* _Directions for this task_
Reproduce each line of the listing exactly.

* _Provided data_
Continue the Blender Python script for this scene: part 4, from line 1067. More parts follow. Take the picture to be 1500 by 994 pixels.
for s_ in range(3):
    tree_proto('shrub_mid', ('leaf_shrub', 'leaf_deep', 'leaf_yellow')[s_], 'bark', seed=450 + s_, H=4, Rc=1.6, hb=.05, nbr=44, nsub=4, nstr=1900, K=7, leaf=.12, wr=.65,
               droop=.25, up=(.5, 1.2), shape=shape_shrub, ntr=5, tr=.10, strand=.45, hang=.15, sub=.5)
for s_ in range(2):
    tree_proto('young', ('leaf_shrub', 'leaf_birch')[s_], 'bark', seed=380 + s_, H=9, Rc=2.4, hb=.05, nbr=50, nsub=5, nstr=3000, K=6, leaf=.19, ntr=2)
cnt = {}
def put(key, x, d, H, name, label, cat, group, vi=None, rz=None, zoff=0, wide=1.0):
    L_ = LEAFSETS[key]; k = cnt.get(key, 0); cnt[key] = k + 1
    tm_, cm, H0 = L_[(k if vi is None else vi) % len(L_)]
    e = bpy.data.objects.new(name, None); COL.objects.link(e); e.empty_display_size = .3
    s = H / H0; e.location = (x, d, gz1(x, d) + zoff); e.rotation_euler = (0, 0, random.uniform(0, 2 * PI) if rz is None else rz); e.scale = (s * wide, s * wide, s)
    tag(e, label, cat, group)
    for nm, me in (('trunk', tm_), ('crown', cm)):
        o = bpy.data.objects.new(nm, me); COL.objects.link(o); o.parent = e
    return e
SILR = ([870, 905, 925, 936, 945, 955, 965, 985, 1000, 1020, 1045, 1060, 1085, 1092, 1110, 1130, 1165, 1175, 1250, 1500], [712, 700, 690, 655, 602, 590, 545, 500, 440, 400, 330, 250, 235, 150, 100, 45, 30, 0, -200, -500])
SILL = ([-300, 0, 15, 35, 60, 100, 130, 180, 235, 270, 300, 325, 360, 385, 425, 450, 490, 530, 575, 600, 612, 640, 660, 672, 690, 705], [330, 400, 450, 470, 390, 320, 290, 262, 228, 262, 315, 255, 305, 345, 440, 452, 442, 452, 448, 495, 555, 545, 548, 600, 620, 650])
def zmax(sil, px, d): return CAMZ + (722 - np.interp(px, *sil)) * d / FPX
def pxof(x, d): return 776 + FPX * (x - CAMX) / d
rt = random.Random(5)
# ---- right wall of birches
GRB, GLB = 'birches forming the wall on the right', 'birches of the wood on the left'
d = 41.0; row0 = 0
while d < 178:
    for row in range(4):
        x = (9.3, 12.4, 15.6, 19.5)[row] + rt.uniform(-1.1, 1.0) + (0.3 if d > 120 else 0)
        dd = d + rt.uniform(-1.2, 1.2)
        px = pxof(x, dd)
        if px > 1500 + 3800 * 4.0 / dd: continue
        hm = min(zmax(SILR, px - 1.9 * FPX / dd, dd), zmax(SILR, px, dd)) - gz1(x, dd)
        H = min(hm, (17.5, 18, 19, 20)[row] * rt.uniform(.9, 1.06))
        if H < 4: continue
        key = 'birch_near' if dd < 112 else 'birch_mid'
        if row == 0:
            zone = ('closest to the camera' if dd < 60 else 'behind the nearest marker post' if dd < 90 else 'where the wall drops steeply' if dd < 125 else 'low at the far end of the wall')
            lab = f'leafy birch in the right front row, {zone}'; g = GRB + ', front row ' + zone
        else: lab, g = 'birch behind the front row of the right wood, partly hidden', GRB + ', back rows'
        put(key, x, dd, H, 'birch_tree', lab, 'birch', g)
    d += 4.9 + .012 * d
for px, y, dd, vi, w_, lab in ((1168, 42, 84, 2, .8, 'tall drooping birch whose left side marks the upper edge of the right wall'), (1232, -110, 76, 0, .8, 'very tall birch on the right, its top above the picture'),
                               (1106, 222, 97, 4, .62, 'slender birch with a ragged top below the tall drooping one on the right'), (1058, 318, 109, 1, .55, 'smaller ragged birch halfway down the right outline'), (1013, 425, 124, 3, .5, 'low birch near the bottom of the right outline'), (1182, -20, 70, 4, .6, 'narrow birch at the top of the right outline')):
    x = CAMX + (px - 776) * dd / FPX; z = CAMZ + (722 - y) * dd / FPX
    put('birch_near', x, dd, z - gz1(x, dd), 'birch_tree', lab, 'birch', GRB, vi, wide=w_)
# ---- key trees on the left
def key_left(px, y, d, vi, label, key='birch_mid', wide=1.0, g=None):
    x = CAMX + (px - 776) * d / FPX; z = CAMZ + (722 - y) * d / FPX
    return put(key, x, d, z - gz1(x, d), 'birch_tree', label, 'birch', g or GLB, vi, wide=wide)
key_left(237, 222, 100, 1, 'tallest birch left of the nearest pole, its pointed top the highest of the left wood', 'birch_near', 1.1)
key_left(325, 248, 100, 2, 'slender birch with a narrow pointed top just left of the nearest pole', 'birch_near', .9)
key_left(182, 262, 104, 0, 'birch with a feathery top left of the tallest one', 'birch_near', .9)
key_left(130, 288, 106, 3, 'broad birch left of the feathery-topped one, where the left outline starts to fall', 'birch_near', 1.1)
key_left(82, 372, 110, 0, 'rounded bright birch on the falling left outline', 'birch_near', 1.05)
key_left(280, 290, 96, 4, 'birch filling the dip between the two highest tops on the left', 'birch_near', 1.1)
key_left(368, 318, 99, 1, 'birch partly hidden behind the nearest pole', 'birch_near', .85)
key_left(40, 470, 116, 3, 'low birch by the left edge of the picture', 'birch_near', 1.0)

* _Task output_
Continue the Blender Python script for this scene: part 4, from line 1067. More parts follow. Take the picture to be 1500 by 994 pixels.
for s_ in range(3):
    tree_proto('shrub_mid', ('leaf_shrub', 'leaf_deep', 'leaf_yellow')[s_], 'bark', seed=450 + s_, H=4, Rc=1.6, hb=.05, nbr=44, nsub=4, nstr=1900, K=7, leaf=.12, wr=.65,
               droop=.25, up=(.5, 1.2), shape=shape_shrub, ntr=5, tr=.10, strand=.45, hang=.15, sub=.5)
for s_ in range(2):
    tree_proto('young', ('leaf_shrub', 'leaf_birch')[s_], 'bark', seed=380 + s_, H=9, Rc=2.4, hb=.05, nbr=50, nsub=5, nstr=3000, K=6, leaf=.19, ntr=2)
cnt = {}
def put(key, x, d, H, name, label, cat, group, vi=None, rz=None, zoff=0, wide=1.0):
    L_ = LEAFSETS[key]; k = cnt.get(key, 0); cnt[key] = k + 1
    tm_, cm, H0 = L_[(k if vi is None else vi) % len(L_)]
    e = bpy.data.objects.new(name, None); COL.objects.link(e); e.empty_display_size = .3
    s = H / H0; e.location = (x, d, gz1(x, d) + zoff); e.rotation_euler = (0, 0, random.uniform(0, 2 * PI) if rz is None else rz); e.scale = (s * wide, s * wide, s)
    tag(e, label, cat, group)
    for nm, me in (('trunk', tm_), ('crown', cm)):
        o = bpy.data.objects.new(nm, me); COL.objects.link(o); o.parent = e
    return e
SILR = ([870, 905, 925, 936, 945, 955, 965, 985, 1000, 1020, 1045, 1060, 1085, 1092, 1110, 1130, 1165, 1175, 1250, 1500], [712, 700, 690, 655, 602, 590, 545, 500, 440, 400, 330, 250, 235, 150, 100, 45, 30, 0, -200, -500])
SILL = ([-300, 0, 15, 35, 60, 100, 130, 180, 235, 270, 300, 325, 360, 385, 425, 450, 490, 530, 575, 600, 612, 640, 660, 672, 690, 705], [330, 400, 450, 470, 390, 320, 290, 262, 228, 262, 315, 255, 305, 345, 440, 452, 442, 452, 448, 495, 555, 545, 548, 600, 620, 650])
def zmax(sil, px, d): return CAMZ + (722 - np.interp(px, *sil)) * d / FPX
def pxof(x, d): return 776 + FPX * (x - CAMX) / d
rt = random.Random(5)
# ---- right wall of birches
GRB, GLB = 'birches forming the wall on the right', 'birches of the wood on the left'
d = 41.0; row0 = 0
while d < 178:
    for row in range(4):
        x = (9.3, 12.4, 15.6, 19.5)[row] + rt.uniform(-1.1, 1.0) + (0.3 if d > 120 else 0)
        dd = d + rt.uniform(-1.2, 1.2)
        px = pxof(x, dd)
        if px > 1500 + 3800 * 4.0 / dd: continue
        hm = min(zmax(SILR, px - 1.9 * FPX / dd, dd), zmax(SILR, px, dd)) - gz1(x, dd)
        H = min(hm, (17.5, 18, 19, 20)[row] * rt.uniform(.9, 1.06))
        if H < 4: continue
        key = 'birch_near' if dd < 112 else 'birch_mid'
        if row == 0:
            zone = ('closest to the camera' if dd < 60 else 'behind the nearest marker post' if dd < 90 else 'where the wall drops steeply' if dd < 125 else 'low at the far end of the wall')
            lab = f'leafy birch in the right front row, {zone}'; g = GRB + ', front row ' + zone
        else: lab, g = 'birch behind the front row of the right wood, partly hidden', GRB + ', back rows'
        put(key, x, dd, H, 'birch_tree', lab, 'birch', g)
    d += 4.9 + .012 * d
for px, y, dd, vi, w_, lab in ((1168, 42, 84, 2, .8, 'tall drooping birch whose left side marks the upper edge of the right wall'), (1232, -110, 76, 0, .8, 'very tall birch on the right, its top above the picture'),
                               (1106, 222, 97, 4, .62, 'slender birch with a ragged top below the tall drooping one on the right'), (1058, 318, 109, 1, .55, 'smaller ragged birch halfway down the right outline'), (1013, 425, 124, 3, .5, 'low birch near the bottom of the right outline'), (1182, -20, 70, 4, .6, 'narrow birch at the top of the right outline')):
    x = CAMX + (px - 776) * dd / FPX; z = CAMZ + (722 - y) * dd / FPX
    put('birch_near', x, dd, z - gz1(x, dd), 'birch_tree', lab, 'birch', GRB, vi, wide=w_)
# ---- key trees on the left
def key_left(px, y, d, vi, label, key='birch_mid', wide=1.0, g=None):
    x = CAMX + (px - 776) * d / FPX; z = CAMZ + (722 - y) * d / FPX
    return put(key, x, d, z - gz1(x, d), 'birch_tree', label, 'birch', g or GLB, vi, wide=wide)
key_left(237, 222, 100, 1, 'tallest birch left of the nearest pole, its pointed top the highest of the left wood', 'birch_near', 1.1)
key_left(325, 248, 100, 2, 'slender birch with a narrow pointed top just left of the nearest pole', 'birch_near', .9)
key_left(182, 262, 104, 0, 'birch with a feathery top left of the tallest one', 'birch_near', .9)
key_left(130, 288, 106, 3, 'broad birch left of the feathery-topped one, where the left outline starts to fall', 'birch_near', 1.1)
key_left(82, 372, 110, 0, 'rounded bright birch on the falling left outline', 'birch_near', 1.05)
key_left(280, 290, 96, 4, 'birch filling the dip between the two highest tops on the left', 'birch_near', 1.1)
key_left(368, 318, 99, 1, 'birch partly hidden behind the nearest pole', 'birch_near', .85)
key_left(40, 470, 116, 3, 'low birch by the left edge of the picture', 'birch_near', 1.0)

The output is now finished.